With the macro built, we can now actually use our ADTs using the syntax we described! The following is now valid code:

(define-datatype (Tree a)
  Empty
  (Leaf a)
  (Node (Tree a) (Tree a)))

> (Node (Leaf 3) (Node (Empty) (Leaf 7)))
- : (Node Positive-Byte)
(Node (Leaf 3) (Node (Empty) (Leaf 7)))

We can use this to define common data types, such as Haskell’s Maybe:

(define-datatype (Maybe a)
  (Just a)
  Nothing)

(: maybe-default (All [a] (Maybe a) a -> a))
(define (maybe-default m v)
  (match m
    [(Just a)  a]
    [(Nothing) v]))

(: maybe-then (All [a] (Maybe a) (a -> (Maybe a)) -> (Maybe a)))
(define (maybe-then m f)
  (match m
    [(Just a)  (f a)]
    [(Nothing) (Nothing)]))

And of course, we can also use it to define ADTs that use concrete types rather that type parameters, if we so desire. This implements a small mathematical language, along with a trivial interpreter:

(define-datatype Expr
  (Value Number)
  (Add Expr Expr)
  (Subtract Expr Expr)
  (Multiply Expr Expr)
  (Divide Expr Expr))

(: evaluate (Expr -> Number))
(define (evaluate e)
  (match e
    [(Value x)      x                            ]
    [(Add a b)      (+ (evaluate a) (evaluate b))]
    [(Subtract a b) (- (evaluate a) (evaluate b))]
    [(Multiply a b) (* (evaluate a) (evaluate b))]
    [(Divide a b)   (/ (evaluate a) (evaluate b))]))

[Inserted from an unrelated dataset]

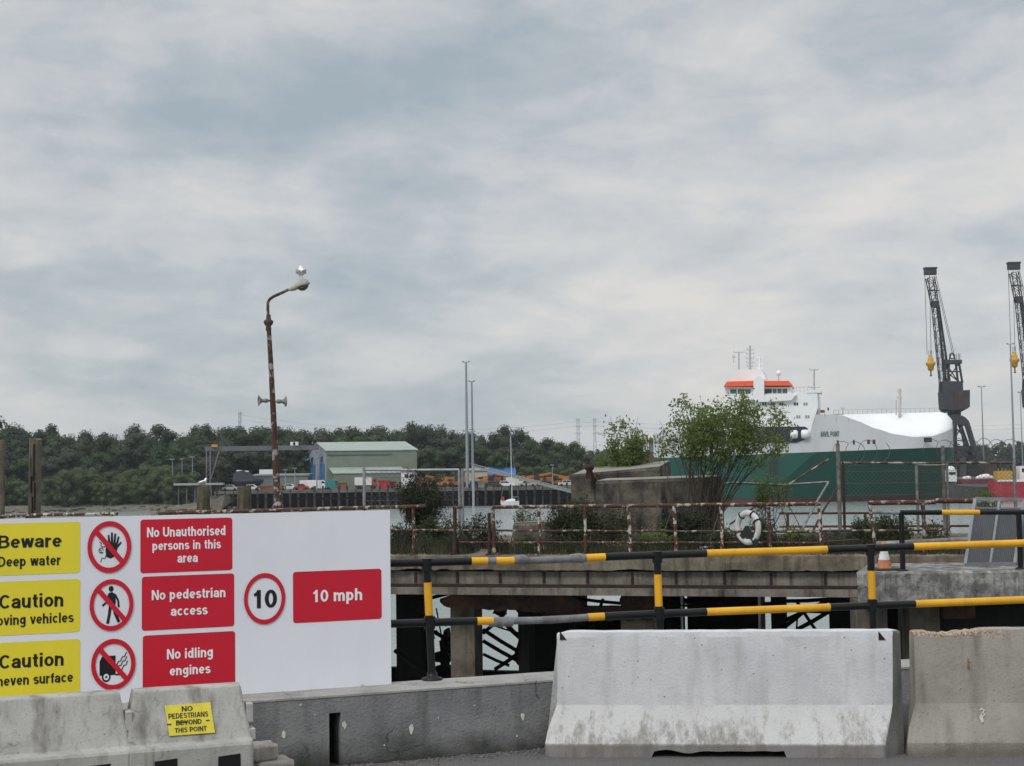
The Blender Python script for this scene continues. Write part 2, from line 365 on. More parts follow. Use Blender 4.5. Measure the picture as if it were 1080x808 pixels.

> (evaluate (Add (Value 1)
                 (Multiply (Divide (Value 1) (Value 2))
                           (Value 7))))
4 1/2

There’s all the power of ADTs, right in Racket, all implemented in 22 lines of code. If you’d like to see all the code together in a runnable form, I’ve put together a gist here.

Conclusions and credit

This isn’t the simplest macro to create, nor is it the most complex. The code examples might not even make much sense until you try it out yourself. Macros, like any difficult concept, are not always easy to pick up, but they certainly are powerful. The ability to extend the language in such a way, in the matter of minutes, is unparalleled in languages other than Lisp.

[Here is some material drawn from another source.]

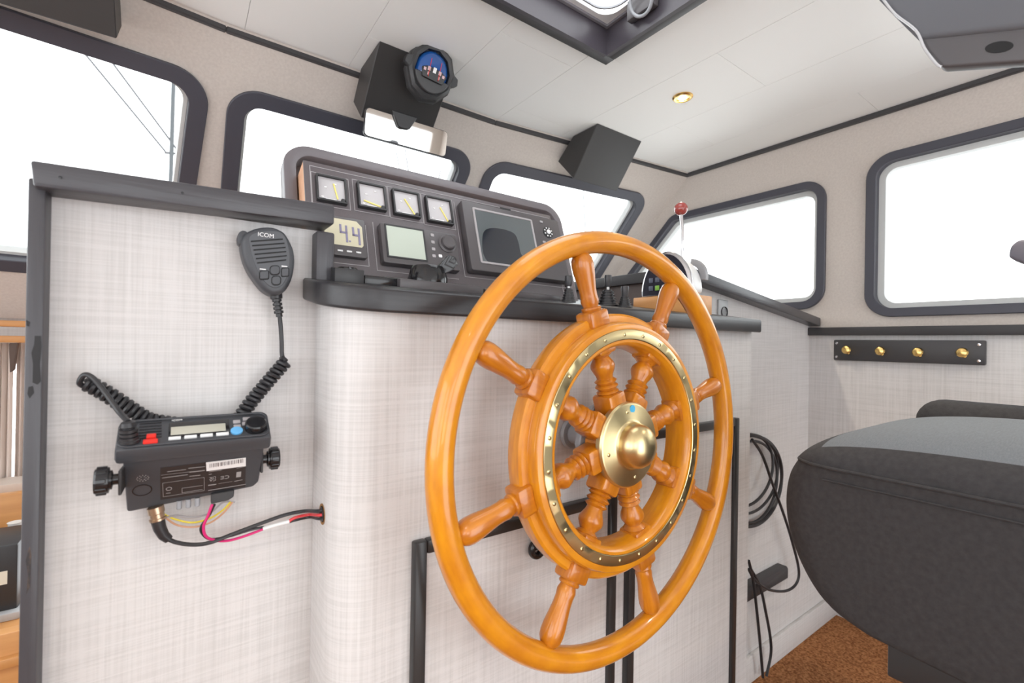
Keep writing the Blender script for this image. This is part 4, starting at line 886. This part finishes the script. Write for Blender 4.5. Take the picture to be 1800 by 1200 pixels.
# ================================================================== HELM SEAT
st_ = thing('pilot_chair', 'charcoal fabric pilot chair with grey cushion top at lower right', 'chair', V((1.1, .02, FL)))
SX0, SX1 = .85, 1.37
side = [(.350, -.190), (.366, -.222), (.372, -.262), (.369, -.305), (.356, -.350), (.335, -.390), (.306, -.420), (.262, -.436), (-.22, -.470), (-.25, -.40), (-.25, -.19)]
sp_ = smooth([V((a, b, 0)) for a, b in side[:8]], 4)
sd = [(p.x, p.y) for p in sp_]+side[8:]
CRN, YF = .055, .394
def corner_dx(y):
    t_ = y-(YF-CRN); return 0.0 if t_ <= 0 else CRN-math.sqrt(max(0.0, CRN*CRN-t_*t_))
def chair_side(sd):
    """loft of the side outline across the chair, with the front corners rounded in plan"""
    bm = new(); es = [0, .002, .006, .012, .02, .03, .042, .055, .09, .15, .22]; W_ = SX1-SX0; xs_ = [SX0+e for e in es]+[SX1-e for e in es[::-1]]; rows = []
    for x in xs_:
        e = min(x-SX0, SX1-x); s_ = 0.0 if e >= CRN else CRN-math.sqrt(CRN*CRN-(CRN-e)**2); row = []
        for y, z in sd:
            t_ = min(1, max(0, (y-.02)/.30)); w_ = t_*t_*(3-2*t_); row.append(bm.verts.new((x, y+(.020-s_)*w_, z+(.006 if z < -.3 else -.002)*max(0, 1-e/.012)**2)))
        rows.append(row)
    m_ = len(sd)
    for r0_, r1_ in zip(rows, rows[1:]):
        for k in range(m_): bm.faces.new((r0_[k], r0_[(k+1) % m_], r1_[(k+1) % m_], r1_[k]))
    bm.faces.new(rows[0]); bm.faces.new(rows[-1][::-1]); bmesh.ops.recalc_face_normals(bm, faces=bm.faces); return bm
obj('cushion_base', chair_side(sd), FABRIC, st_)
nx_, ny_ = 48, 48; GP = []
for i in range(nx_+1):
    row = []
    for j in range(ny_+1):
        sx = math.sin(math.pi/2*(-1+2*i/nx_)); sy = math.sin(math.pi/2*j/ny_); y = -.25+.622*sy; x = (SX0+SX1)/2+((SX1-SX0)/2-.002-corner_dx(y+.020))*sx
        f1 = max(0, 1-abs(sx)**5)**.5; f2 = max(0, 1-(max(0, sy-.35)/.65)**3.5)**.5
        row.append((x, y, -.192+.072*f1*f2, abs(sx), sy))
    GP.append(row)
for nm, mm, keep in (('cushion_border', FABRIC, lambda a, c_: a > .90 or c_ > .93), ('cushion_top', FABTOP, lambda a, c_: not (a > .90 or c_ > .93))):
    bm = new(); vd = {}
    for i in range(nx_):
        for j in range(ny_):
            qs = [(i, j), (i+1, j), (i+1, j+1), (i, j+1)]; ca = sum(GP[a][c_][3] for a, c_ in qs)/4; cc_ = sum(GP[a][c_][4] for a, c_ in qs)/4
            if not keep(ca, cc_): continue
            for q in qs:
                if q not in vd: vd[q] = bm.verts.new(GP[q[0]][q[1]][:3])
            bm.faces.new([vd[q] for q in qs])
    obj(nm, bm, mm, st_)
seam = [V((SX0-.001, y, z)) for y, z in ((-.24, -.192), (.10, -.192), (.25, -.192), (.318, -.192))]
obj('piping', tube(smooth(seam+[V((SX0+.014, .352, -.192)), V((SX0+.050, .370, -.192)), V((SX0+.2, .372, -.192))], 6), .0028, 8), FABRIC, st_)
obj('piping', tube(smooth([p+V((-.0005, 0, -.020)) for p in seam], 6), .0018, 8), FABRIC, st_)
bo = box(SX1-.01, SX1+.10, -.25, .335, -.40, -.112, .05, 6); obj('side_bolster', bo, FABRIC, st_)
bk_ = box(SX0+.02, SX1-.02, -.40, -.26, -.20, .34, .05, 6); obj('backrest', bk_, FABRIC, st_)
obj('slide_rail', box(SX0+.015, SX0+.055, -.25, .235, -.487, -.437, .003), BPL, st_)
obj('slide_rail', box(SX1-.10, SX1-.06, -.25, .235, -.487, -.437, .003), BPL, st_)
obj('pedestal', lathe([(.22, FL), (.22, FL+.012), (.06, FL+.03), (.055, -.50), (.12, -.485), (0, -.485)], 32, Matrix.Translation((1.11, -.02, 0))), BPL, st_)
# raised arm rests
AX = .85
ar = [(.262, .545), (.236, .497), (.204, .440), (.10, .400), (-.28, .272), (-.28, .42), (.10, .555), (.20, .575)]
aa = obj('armrest_pad', prism([V((AX-.005, y, z)) for y, z in ar], V((.035, 0, 0)), .008, 3), mat('armrest_fabric', (.12, .125, .14), .8), st_)
ar2 = [(.205, .447), (.196, .420), (.181, .391), (.10, .360), (-.28, .232), (-.28, .292), (.10, .410)]
sh_ = obj('armrest_shell', prism([V((AX, y, z)) for y, z in ar2], V((.022, 0, 0)), .004, 3), mat('armrest_shell_grey', (.085, .080, .085), .45), st_)
hq = pX(1756, 83, AX); obj('hole', lathe([(0, 0), (.011, 0), (.011, .0006), (0, .0006)], 20, axisM(hq+V((-.0003, 0, 0)), V((-1, 0, 0))) @ Matrix.Rotation(math.radians(-24), 4, 'Z') @ Matrix.Diagonal((1.25, .62, 1, 1))), SLOTB, sh_)
edge = smooth([V((AX-.004, y, z)) for y, z in ((.250, .53), (.232, .492), (.208, .455), (.198, .424), (.185, .396), (.180, .390))], 5)
obj('plastic_edge', tube(edge, .0017, 8), mat('clear_edge_plastic', (.55, .56, .58), .12, coat=1.0), st_)
fx = 1.36
fa = [(pX(1772, 452, fx).y, pX(1772, 452, fx).z), (pX(1776, 432, fx).y, pX(1776, 432, fx).z), (pX(1790, 421, fx).y, pX(1790, 421, fx).z), (pX(1810, 420, fx).y, pX(1810, 420, fx).z), (-.25, .20), (-.25, .10), (pX(1810, 466, fx).y, pX(1810, 466, fx).z)]
obj('armrest_pad', prism([V((fx, y, z)) for y, z in fa], V((.06, 0, 0)), .006, 3), mat('armrest_grey', (.16, .15, .18), .6), st_)

# ================================================================== FORWARD CABIN SEEN PAST THE PARTITION
YB = 2.02
wa, wb_ = pY(-60, 640, 2.10), pY(55, 835, 2.10)
struct('wall_forward', plate_holes([(-1.25, FL-.3), (-.14, FL-.3), (-.14, .22), (-1.25, .22)], [[(wa.x, wb_.z), (wb_.x, wb_.z), (wb_.x, wa.z), (wa.x, wa.z)]], V((0, 2.10, 0)), V((1, 0, 0)), V((0, 0, 1)), V((0, .04, 0))), LINEN)
def cab(name, label, cat, x0, y0, x1, y1, Y, d, m, w=.003, part_='board', extra=None):
    a, b = pY(x0, y0, Y), pY(x1, y1, Y); e = thing(name, label, cat, V(((a.x+b.x)/2, Y+d/2, min(a.z, b.z))))
    obj(part_, box(a.x, b.x, Y, Y+d, min(a.z, b.z), max(a.z, b.z), w), m, e); return e, a, b
e, a, b = cab('curtain_pelmet', 'varnished wood pelmet above the curtain at far left', 'pelmet', -120, 559, 60, 575, 1.98, .05, TEAK)
obj('lower_lip', box(a.x, b.x, 2.0, 2.03, pY(20, 602, 2.0).z, pY(20, 590, 2.0).z, .002), TEAK, e)
def curtain(label, x0, x1, yt, yb, Y):
    a, b = pY(x0, yt, Y), pY(x1, yb, Y); bm = new(); n = 40; f = []; k = []
    for i in range(n+1):
        t_ = i/n; x = a.x+(b.x-a.x)*t_; y = Y+.012*math.sin(t_*(x1-x0)*.55); f.append(bm.verts.new((x, y, a.z))); k.append(bm.verts.new((x, y+.004*math.sin(i), b.z)))
    for i in range(n): bm.faces.new((f[i], f[i+1], k[i+1], k[i]))
    ex = bmesh.ops.extrude_face_region(bm, geom=list(bm.faces), use_keep_orig=True); bmesh.ops.translate(bm, vec=(0, .004, 0), verts=[v for v in ex['geom'] if isinstance(v, bmesh.types.BMVert)])
    c = thing('curtain', label, 'curtain', V(((a.x+b.x)/2, Y, b.z)), 'pale curtains at far left'); obj('cloth', bm, mat('curtain_beige', (.80, .71, .65), .9), c)
curtain('pale beige curtain at the left frame edge below the pelmet', -110, 17, 602, 872, 2.03)
curtain('narrow beige curtain beside the black post below the pelmet', 30, 62, 602, 850, 2.05)
a = pY(22, 625, 2.02); tag(obj('curtain_hook', prism([pY(x, y, 2.0) for x, y in ((15, 603), (31, 603), (24, 650), (17, 655))], V((0, .02, 0)), .002, 1), mat('dark_wood', (.08, .045, .03), .5)), 'dark wood bracket between the two pale curtains', 'bracket')
cab('window_shelf', 'narrow wood sill under the curtain at far left', 'shelf', -80, 862, 60, 892, 1.92, .10, mat('pale_ledge', (.66, .56, .48), .6))
e, a, b = cab('cabin_locker', 'orange wood locker front behind the bottle at far left', 'locker', -120, 885, 60, 1010, 1.80, .03, TEAK)
e, a, b = cab('cabin_desk', 'orange wood desk at far left below the black case', 'desk', -140, 1150, 60, 1500, 1.35, .03, TEAK)
zt = pY(20, 1150, 1.35).z
obj('desk_top', box(a.x, b.x, 1.335, 1.84, zt-.02, zt, .004), TEAK, e)
q = V((pY(12, 1010, 1.55).x, 1.55, zt))
cs_ = thing('equipment_case', 'black case with pale label standing on the desk at far left', 'case', q)
obj('body', box(q.x-.12, q.x+.022, 1.53, 1.68, zt, pY(10, 958, 1.53).z, .006), BPL, cs_)
lb = pY(4, 1016, 1.529); obj('label_strip', box(lb.x-.03, lb.x+.008, 1.5285, 1.5302, lb.z-.015, lb.z+.015), mat('label_cream', (.7, .66, .55), .6), cs_)
obj('base_plate', box(q.x-.13, q.x+.03, 1.51, 1.69, zt, zt+.018, .003), mat('case_base_grey', (.45, .46, .47), .4), cs_)
q = pY(20, 985, 1.72); zq = zt
bt = thing('bottle', 'small clear bottle with green label behind the black case', 'bottle', V((q.x, 1.75, zq)))
hgt = pY(20, 918, 1.75).z-zq
obj('glass', lathe([(.02, 0), (.021, .01), (.021, hgt*.78), (.014, hgt*.86), (.014, hgt*.97), (.016, hgt), (0, hgt)], 20, Matrix.Translation((q.x, 1.75, zq))), mat('clear_plastic', (.75, .78, .77), .15), bt)
obj('label_band', lathe([(.0212, hgt*.50), (.0216, hgt*.51), (.0216, hgt*.72), (.0212, hgt*.73)], 20, Matrix.Translation((q.x, 1.75, zq))), mat('green_label', (.12, .42, .10), .5), bt)

# ================================================================== RIGGING OUTSIDE
RG = mat('rigging_grey', (.075, .08, .085), .7, spec=.2); RGL = mat('rigging_pale', (.09, .09, .095), .7, spec=.2)
def mast(label, pole, stays, Y, spreader=None, rp=.05, rs=.024):
    a, b = pY(*pole[0], Y), pY(*pole[1], Y); e = thing('sailing_mast', label, 'mast', V((b.x, Y, -2.5)), 'masts outside the windows')
    obj('pole', tube([a, b, V((b.x, Y, -2.45))], rp, 10), RG, e)
    for s in stays: obj('stay', tube([pY(*s[0], Y), pY(*s[1], Y)], rs, 6), RGL, e)
    if spreader: obj('spreader', tube([pY(*spreader[0], Y), pY(*spreader[1], Y)], .03, 8), RGL, e)
mast('grey mast with crosstree and stays outside the left window', ((305, 145), (300, 320)), (((125, 65), (292, 268)), ((175, 80), (318, 272))), 14, ((289, 268), (318, 271)), .045)
mast('faint mast with stays outside the middle window beneath the mirror', ((696, 262), (708, 330)), (((712, 262), (722, 330)), ((775, 300), (766, 330))), 16, None, .022)
mast('faint mast with stays outside the right front window', ((1024, 325), (1030, 420)), (((1038, 330), (1043, 420)), ((1086, 377), (1066, 408))), 16, None, .03)

# ------------------------------------------------------------------ lift everything so that the floor is at z = 0
for o in list(SC.objects):
    if '_local' in o: del o['_local']
    if o.parent is None and o.type != 'CAMERA': o.matrix_basis = Matrix.Translation((0, 0, EYE)) @ o.matrix_basis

This is, of course, a blessing and a curse. Lisps reject some of the syntactic landmarks that often aid in readability for the power to abstract programs into their bare components. In the end, is this uniform conciseness more or less readable? That’s an incredibly subjective question, one that has prompted powerfully impassioned discussions, and I will not attempt to argue one way or the other here.

That said, I think it’s pretty cool.

Finally, I must give credit where credit is due. Thanks to Andrew M. Kent for the creation of the datatype package, which served as the inspiration for this blog post. Many thanks to Sam Tobin-Hochstadt for his work creating Typed Racket, as well as helping me dramatically simplify the implementation used in this blog post. Also thanks to Ryan Culpepper and Matthias Felleisen for their work on creating syntax/parse, which is truly a marvelous tool for exploring the world of macros, and, of course, a big thanks to Matthew Flatt for his implementation of hygiene in Racket, as well as much of the rest of Racket itself. Not to mention the entire legacy of those who formulated the foundations of the Scheme macro system and created the framework for all of this to be possible so many decades later.

Truly, working in Racket feels like standing on the shoulders of giants. If you’re intrigued, give it a shot. It’s a fun feeling.